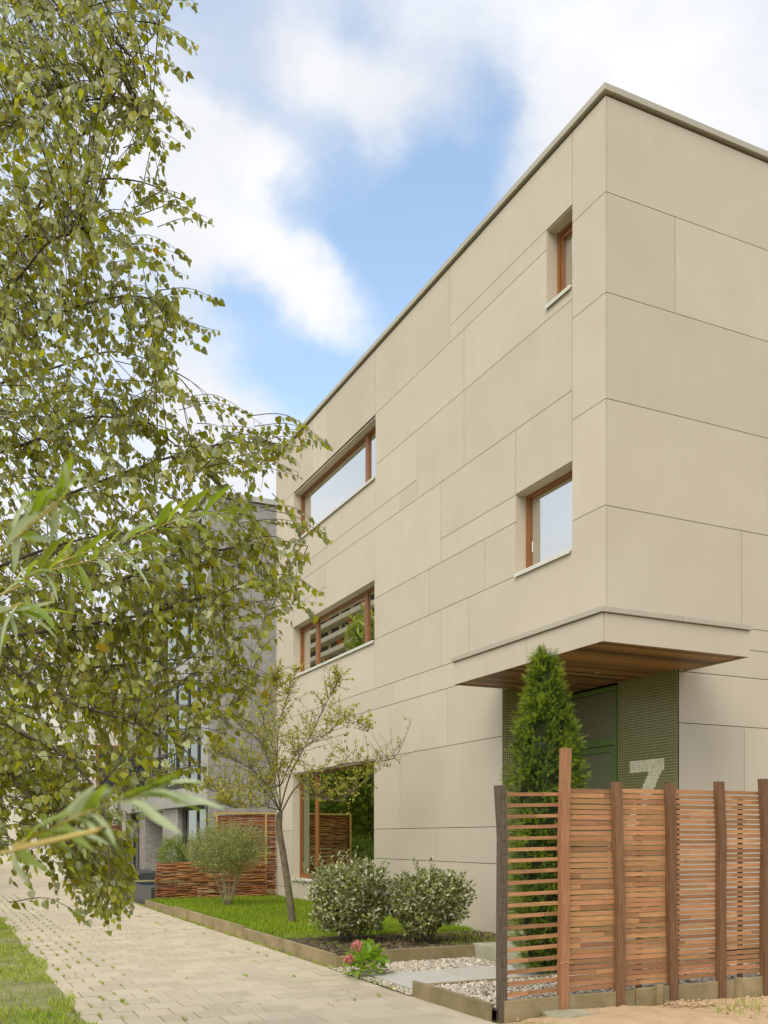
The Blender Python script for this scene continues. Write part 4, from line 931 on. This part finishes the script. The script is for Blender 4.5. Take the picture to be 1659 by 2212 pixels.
def wbranch(ctrl, r0, lsize, nleaf, pale, spread=1.0):
    pts = [at(*c) for c in ctrl]; s = wb+Vector((.05, .1, max(.6, pts[0].z-.2))); c = curve_pts([s]+pts, 30)
    MB().tube(c, taper(30, r0, r0*.15), 7).build('branch', M['bark_willow'], willow, smooth=True)
    for k in range(nleaf):
        t = .32+.68*(k+rnd.random()*.5)/nleaf
        a = min(t, .999)*29; i = min(int(a), 28); p = c[i].lerp(c[i+1], a-i); tg = (c[i+1]-c[i]).normalized()
        ang = k*2.4+rnd.uniform(-.4, .4); u_ = tg.cross(FW).normalized(); v_ = tg.cross(u_).normalized()
        if k == nleaf-1: p = c[-1]; spread = 0
        dirn = (tg*rnd.uniform(.8, 1.5)+(u_*math.cos(ang)+v_*math.sin(ang)*.5)*spread*rnd.uniform(.6, 1.1)+Vector((0, 0, -.12))).normalized()
        y_ = Vector((rnd.gauss(0, .5), rnd.gauss(0, .5), 1)); m_ = mats_from([p], [y_], [-dirn], [lsize*rnd.uniform(.7, 1.2)*(1 if t < .9 else .6)])[0]
        o = bpy.data.objects.new('leaf', lance_me[rnd.randrange(3)*2+(1 if rnd.random() < pale else 0)]); COL.objects.link(o); o.parent = willow
        mt = Matrix([list(r) for r in m_]); mt.translation -= wl(willow); o.matrix_basis = mt
wbranch([(-60, 1310, 1.75), (30, 1262, 1.7), (150, 1206, 1.68), (290, 1160, 1.65), (400, 1117, 1.62), (500, 1104, 1.6)], .0026, .072, 40, .25)
wbranch([(-40, 1300, 1.72), (60, 1245, 1.68), (150, 1222, 1.62), (240, 1200, 1.55), (330, 1190, 1.5)], .0018, .066, 20, .25)
wbranch([(-60, 1235, .72), (20, 1160, .69), (90, 1100, .66), (160, 1040, .63)], .0010, .036, 26, .35)
wbranch([(-60, 1350, 1.35), (10, 1326, 1.3), (70, 1322, 1.3)], .0014, .07, 12, .45)
wbranch([(-70, 1860, .50), (20, 1830, .49), (120, 1785, .47), (200, 1750, .45), (290, 1722, .44), (345, 1700, .435)], .0011, .034, 30, .45, .8)

# --- shrubs ---------------------------------------------------------------
def shrub(name, base, label, cat, group, rx, rz, zc, nl, size, T, F, m1, mm, stems=7, n_one=300, inner=.35, bumps=5, lumps=.42, up=.4, sprigs=26, sm='bark_grey', rand_=1.0):
    root = empty(name, base, label, cat, group); B0 = Vector(base)
    d = rsphere(nl); rad = rng.uniform(0, 1, nl)**.45
    lum = np.zeros(nl); cs = rsphere(bumps*5)
    for c in cs: lum = np.maximum(lum, np.exp((d@c-1)*9))
    r = (1-lumps+lumps*lum)*(inner+(1-inner)*rad)
    pos = np.array(B0)+[0, 0, zc]+d*r[:, None]*[rx, rx, rz]
    pos[:, 2] = np.maximum(pos[:, 2], B0.z+.05)
    out_ = unit(d+[0, 0, up]+rng.normal(size=(nl, 3))*rand_)
    face = unit(d+[0, 0, .9]+rng.normal(size=(nl, 3))*.7)
    sz = size*rng.uniform(.65, 1.2, nl)
    # sprigs that break the outline
    sp, so_, sf, ss = [], [], [], []; wd = MB()
    for k in range(sprigs):
        dd = Vector(rsphere(1)[0]); dd.z = abs(dd.z)*.9+.15; dd.normalize()
        s = B0+Vector((0, 0, zc))+Vector((dd.x*rx, dd.y*rx, dd.z*rz))*.8; e = s+(dd+Vector((0, 0, .5))).normalized()*rnd.uniform(.12, .26)*rz/.5
        wd.tube([s, s.lerp(e, .5)+Vector((0, 0, .01)), e], [.003, .002, .001], 3, cap=False)
        for q in range(10):
            t = .15+.85*q/10; p = s.lerp(e, t); a = q*2.4; sd_ = Vector((math.cos(a), math.sin(a), .5)).normalized(); sp.append(p); so_.append(sd_+Vector((0, 0, .3))); sf.append(Vector((0, 0, 1))+dd*.5); ss.append(size*rnd.uniform(.55, .95))
    if sp: pos = np.concatenate([pos, np.array([list(v) for v in sp])]); out_ = np.concatenate([out_, unit([list(v) for v in so_])]); face = np.concatenate([face, np.array([list(v) for v in sf])]); sz = np.concatenate([sz, ss])
    for k in range(stems):
        a = 2*math.pi*k/stems+rnd.uniform(-.3, .3); e = B0+Vector((math.cos(a)*rx*.55, math.sin(a)*rx*.55, zc+rz*.3)); c = curve_pts([B0+Vector((math.cos(a)*.04, math.sin(a)*.04, -.03)), B0.lerp(e, .5)+Vector((rnd.gauss(0, .03), rnd.gauss(0, .03), .02)), e], 8)
        wd2 = MB().tube(c, taper(8, .013, .004), 6).build('stem', M[sm], root, smooth=True)
    if wd.v: wd.build('sprigs', M[sm], root, kind='stuff')
    A = mats_from(pos, face, -out_, sz)
    toc = unit(np.array(CAM)-pos); fr = (unit(pos-(np.array(B0)+[0, 0, zc]))*toc).sum(1)*2
    fr = fr*np.minimum(1, np.linalg.norm((pos-(np.array(B0)+[0, 0, zc]))/[rx, rx, rz], axis=1))
    leaves(root, T, F, A, sz, 'leaf', m1, mm, n_one, front=np.clip(fr, -.9, 3))
    return root
shrub('evergreen_shrub', (-2.28, 2.5, .12), 'round evergreen shrub with silvery leaves in front of the large window', 'shrub', 'two evergreen shrubs in the planting bed', .67, .56, .59, 7600, .058, OVAL_T, OVAL_F, [M['elae'], M['elae'], M['elae_pale']], [M['elae_st'], M['elae_st'], M['elae_pale']], sprigs=34)
shrub('evergreen_shrub', (-1.36, 1.95, .12), 'slightly lower evergreen shrub between the hydrangea and the grey fence post', 'shrub', 'two evergreen shrubs in the planting bed', .64, .49, .53, 6600, .056, OVAL_T, OVAL_F, [M['elae'], M['elae'], M['elae_pale']], [M['elae_st'], M['elae_st'], M['elae_st'], M['elae_pale']], sprigs=30)
# many-stemmed olive-like bush
ob = shrub('olive_bush', (-1.95, 9.3, .12), 'airy grey-green bush with many pale stems on the lawn before the woven fence', 'bush', None, 0.92, .56, 1.14, 16000, .055, SLIM_T, SLIM_F, [M['olive']], [M['olive'], M['olive_g']], stems=13, n_one=0, inner=.25, sprigs=120, sm='bark_pale', lumps=.62, up=.6, rand_=1.3, bumps=9)
shrub('small_green_shrub', (-2.2, 12.9, .3), 'fresh green leafy shrub in the black planter left of the woven fence', 'shrub', None, .42, .45, .8, 2800, .075, SLIM_T, SLIM_F, [M['olive_g']], [M['olive_g']], stems=4, n_one=0, sprigs=20)

# --- young tree -----------------------------------------------------------
fb = Vector((-2.11, 5.13, .1))
ft = empty('young_tree', fb, 'slender young tree with sparse yellow-green leaves on the lawn', 'tree')
def fa(px, py, dz=0): return at(px, py, 15.0+dz)
tk = [fa(632, 2003), fa(628, 1960), fa(620, 1900), fa(611, 1840), fa(603, 1790), fa(605, 1755)]
MB().tube(curve_pts(tk, 14), taper(14, .062, .046), 9).build('trunk', M['bark_grey'], ft, smooth=True)
main = [[(605, 1760, 0), (640, 1700, -.1), (690, 1668, -.3), (745, 1650, -.4), (800, 1645, -.5), (850, 1638, -.5), (872, 1600, -.5), (890, 1552, -.5)],
        [(605, 1760, 0), (604, 1700, .1), (598, 1640, .2), (604, 1560, .2), (622, 1500, .2), (640, 1450, .2)],
        [(604, 1755, 0), (625, 1680, .3), (660, 1610, .4), (690, 1550, .5), (720, 1490, .5), (735, 1462, .5)],
        [(604, 1750, 0), (580, 1700, -.2), (540, 1660, -.4), (500, 1640, -.5), (455, 1625, -.6)],
        [(604, 1750, 0), (575, 1715, .2), (520, 1700, .4), (470, 1710, .5), (440, 1700, .5)],
        [(604, 1740, 0), (585, 1660, -.2), (560, 1600, -.3), (520, 1570, -.4), (510, 1545, -.4)],
        [(640, 1700, -.1), (690, 1720, -.2), (730, 1730, -.3), (775, 1700, -.3), (830, 1655, -.4)],
        [(604, 1700, .1), (640, 1630, -.3), (700, 1590, -.5), (745, 1560, -.6), (795, 1580, -.6)],
        [(600, 1640, .2), (570, 1560, .4), (585, 1500, .5), (600, 1460, .5)],
        [(605, 1750, 0), (560, 1740, -.3), (510, 1745, -.5), (480, 1735, -.5)]]
tw = MB(); fp, fo = [], []
for q, mb in enumerate(main):
    c = curve_pts([fa(*m_) for m_ in mb], 26); MB().tube(c, taper(26, .015 if q < 5 else .010, .0025), 5).build('branch', M['bark_grey'], ft, smooth=True)
    for k in range(84 if q else 64):
        i = rnd.randrange(5, 26); 
        p = c[i]; dr = (rsphere(1)[0]+np.array([0, 0, .75])); dr = Vector(dr).normalized(); ln = rnd.uniform(.12, .62)*(1 if i < 20 else .5)
        if q == 0 and i > 19: 
            if k % 4: continue
            ln *= .4
        e = p+dr*ln+Vector((0, 0, .05)); cc = curve_pts([p, p.lerp(e, .5)+Vector((rnd.gauss(0, .02), rnd.gauss(0, .02), rnd.gauss(0, .02))), e], 6)
        tw.tube(cc, taper(6, .0045, .0018), 3, cap=False)
        for _ in range(rnd.randrange(5, 15) if not (q == 0 and i > 15) else rnd.randrange(0, 5)):
            t = rnd.uniform(.3, 1); fp.append(list(p.lerp(e, t)+Vector((rnd.gauss(0, .012), rnd.gauss(0, .012), rnd.gauss(0, .012))))); fo.append(list(dr+Vector((rnd.gauss(0, .8), rnd.gauss(0, .8), rnd.gauss(0, .6)))))
tw.build('twigs', M['bark_grey'], ft, kind='stuff')
n = len(fp); sz = rng.uniform(.03, .06, n)
leaves(ft, OVAL_T, OVAL_F, mats_from(fp, rsphere(n)+[0, 0, .8], -unit(fo), sz), sz, 'leaf', [M['fruit']], [M['fruit_st']], 290)

# --- yew column -----------------------------------------------------------
yb = at(1178, 2090, 10.1); yb.z = .08
yew = empty('yew_column', yb, 'narrow dark green yew column behind the fence below the canopy', 'conifer')
MB().tube([yb, yb+Vector((0, 0, 3.3))], taper(2, .04, .01), 8).build('trunk', M['bark_grey'], yew)
def yr(z):   # radius profile in metres at height above base
    return float(np.interp(z, [0, .35, 1.2, 2.05, 2.65, 2.95, 3.15, 3.35, 3.5], [.22, .28, .33, .345, .25, .17, .105, .06, .02]))
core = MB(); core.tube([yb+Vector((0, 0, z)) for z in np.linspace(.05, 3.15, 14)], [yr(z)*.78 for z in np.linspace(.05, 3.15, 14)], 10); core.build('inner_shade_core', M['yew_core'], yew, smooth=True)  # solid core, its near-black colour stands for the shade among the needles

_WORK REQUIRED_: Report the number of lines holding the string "tube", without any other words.

_THE REPLY_: 8